Assessment of hydrogeochemistry and contamination of Varamin deep aquifer, Tehran Province, Iran

Abstract

The present study investigates the hydrogeochemistry and contamination of Varamin deep aquifer located in the southeast of Tehran province, Iran. The study also evaluates groundwater suitability for irrigation uses. The hydrogeochemical study was conducted by collecting and analyzing 154 groundwater samples seasonally during 2014. Based on evolutionary sequence of Chebotarev, the aquifer is in the stage of SO4 + HCO3 in the north half of the plain and it has evolved into SO4 + Cl in the south half. The unusual increase in TDS and Cl− toward the western boundaries of the aquifer indicates some anomalies. These anomalies have originated from discharge of untreated wastewater of Tehran city in these areas. The studied aquifer contains four dominant groundwater types including Na–Ca–SO4 (55%), Na–Ca–HCO3 (22%), Na–Cl (13%) and Ca–Cl (10%).

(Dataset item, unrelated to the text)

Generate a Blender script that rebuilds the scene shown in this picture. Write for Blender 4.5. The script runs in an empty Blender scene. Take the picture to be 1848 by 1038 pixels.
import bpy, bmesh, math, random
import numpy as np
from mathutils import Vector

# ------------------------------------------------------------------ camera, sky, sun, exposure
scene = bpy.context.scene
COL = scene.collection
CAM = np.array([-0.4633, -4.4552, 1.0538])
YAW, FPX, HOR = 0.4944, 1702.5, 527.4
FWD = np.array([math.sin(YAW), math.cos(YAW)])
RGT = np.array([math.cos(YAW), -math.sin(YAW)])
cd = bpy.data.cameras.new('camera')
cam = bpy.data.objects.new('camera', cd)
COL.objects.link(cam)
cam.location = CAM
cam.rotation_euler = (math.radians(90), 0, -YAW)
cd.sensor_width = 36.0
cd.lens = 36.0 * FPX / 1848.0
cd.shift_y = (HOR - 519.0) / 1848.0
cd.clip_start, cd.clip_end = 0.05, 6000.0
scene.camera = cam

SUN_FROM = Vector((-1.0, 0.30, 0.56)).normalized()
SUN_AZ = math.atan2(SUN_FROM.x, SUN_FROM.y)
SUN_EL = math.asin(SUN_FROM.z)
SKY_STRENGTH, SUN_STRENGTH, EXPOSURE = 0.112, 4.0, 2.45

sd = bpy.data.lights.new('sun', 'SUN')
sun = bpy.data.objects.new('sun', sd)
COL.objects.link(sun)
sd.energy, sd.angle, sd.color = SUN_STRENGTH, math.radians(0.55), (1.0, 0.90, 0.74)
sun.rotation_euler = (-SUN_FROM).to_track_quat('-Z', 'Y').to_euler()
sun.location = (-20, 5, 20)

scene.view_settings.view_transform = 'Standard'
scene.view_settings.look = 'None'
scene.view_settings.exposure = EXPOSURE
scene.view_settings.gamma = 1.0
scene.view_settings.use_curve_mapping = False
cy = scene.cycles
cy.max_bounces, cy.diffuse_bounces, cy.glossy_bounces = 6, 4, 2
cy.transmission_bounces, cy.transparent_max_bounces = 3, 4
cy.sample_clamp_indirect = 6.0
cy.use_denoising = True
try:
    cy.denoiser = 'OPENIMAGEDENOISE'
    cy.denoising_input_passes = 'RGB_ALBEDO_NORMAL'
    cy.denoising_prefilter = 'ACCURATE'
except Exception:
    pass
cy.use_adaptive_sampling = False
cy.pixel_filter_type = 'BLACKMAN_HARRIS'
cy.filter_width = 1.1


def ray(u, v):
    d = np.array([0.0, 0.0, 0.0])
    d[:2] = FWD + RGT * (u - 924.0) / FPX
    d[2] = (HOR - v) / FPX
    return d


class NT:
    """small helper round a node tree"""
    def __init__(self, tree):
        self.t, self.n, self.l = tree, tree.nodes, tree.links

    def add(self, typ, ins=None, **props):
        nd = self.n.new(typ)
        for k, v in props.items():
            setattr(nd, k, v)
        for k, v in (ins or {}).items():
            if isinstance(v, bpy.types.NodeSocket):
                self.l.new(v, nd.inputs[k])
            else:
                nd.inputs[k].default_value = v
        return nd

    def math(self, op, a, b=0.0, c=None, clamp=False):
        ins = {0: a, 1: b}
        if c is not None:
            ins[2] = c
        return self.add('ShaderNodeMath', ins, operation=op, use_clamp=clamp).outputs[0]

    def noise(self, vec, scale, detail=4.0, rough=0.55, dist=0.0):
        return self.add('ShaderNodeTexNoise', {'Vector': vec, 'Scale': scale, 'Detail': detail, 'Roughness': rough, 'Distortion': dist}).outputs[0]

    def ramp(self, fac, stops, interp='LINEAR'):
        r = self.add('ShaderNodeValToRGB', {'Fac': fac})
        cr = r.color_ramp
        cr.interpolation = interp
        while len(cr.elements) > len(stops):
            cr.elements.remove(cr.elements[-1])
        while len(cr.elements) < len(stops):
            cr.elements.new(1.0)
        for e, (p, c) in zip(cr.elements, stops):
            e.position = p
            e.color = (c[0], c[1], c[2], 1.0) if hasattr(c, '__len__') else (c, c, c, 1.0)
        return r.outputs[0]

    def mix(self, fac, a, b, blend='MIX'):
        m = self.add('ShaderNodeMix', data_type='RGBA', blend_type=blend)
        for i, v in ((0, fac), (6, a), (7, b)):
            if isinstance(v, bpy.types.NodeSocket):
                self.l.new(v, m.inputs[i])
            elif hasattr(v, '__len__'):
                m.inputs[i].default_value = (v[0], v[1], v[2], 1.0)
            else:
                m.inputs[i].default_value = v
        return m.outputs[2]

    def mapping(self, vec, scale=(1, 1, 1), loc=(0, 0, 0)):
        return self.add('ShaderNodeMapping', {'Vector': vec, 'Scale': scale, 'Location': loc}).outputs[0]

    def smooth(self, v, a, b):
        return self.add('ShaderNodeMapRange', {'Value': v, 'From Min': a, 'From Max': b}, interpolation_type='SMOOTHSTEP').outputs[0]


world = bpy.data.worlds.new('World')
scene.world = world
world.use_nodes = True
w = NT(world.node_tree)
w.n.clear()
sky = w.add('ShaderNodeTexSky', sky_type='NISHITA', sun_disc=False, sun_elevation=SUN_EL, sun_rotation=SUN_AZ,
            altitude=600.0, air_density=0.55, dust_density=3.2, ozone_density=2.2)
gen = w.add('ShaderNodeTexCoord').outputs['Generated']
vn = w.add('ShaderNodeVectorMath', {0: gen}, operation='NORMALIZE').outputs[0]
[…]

The spatial distributions of Na–Cl and Ca–Cl water types coincide with observed anomalies. Ionic relationships of SO42− versus Cl− and Na+ versus Cl− confirm that water–rock interaction and anthropogenic contribution are main sources of these ions in the groundwater. The main processes governing the chemistry of the groundwater are the dissolution of calcite, dolomite and gypsum along the flow path, and direct ion exchange. Reverse ion exchange controls the groundwater chemistry in the areas contaminated with untreated wastewater. Based on Na% and SAR, 10.3 and 27% of water samples are unsuitable for irrigation purposes, respectively. Regarding residual sodium carbonate, there is no treat for crop yields. Only 6% of water samples represent magnesium adsorption ratios more than 50% which are harmful and unsuitable for irrigation.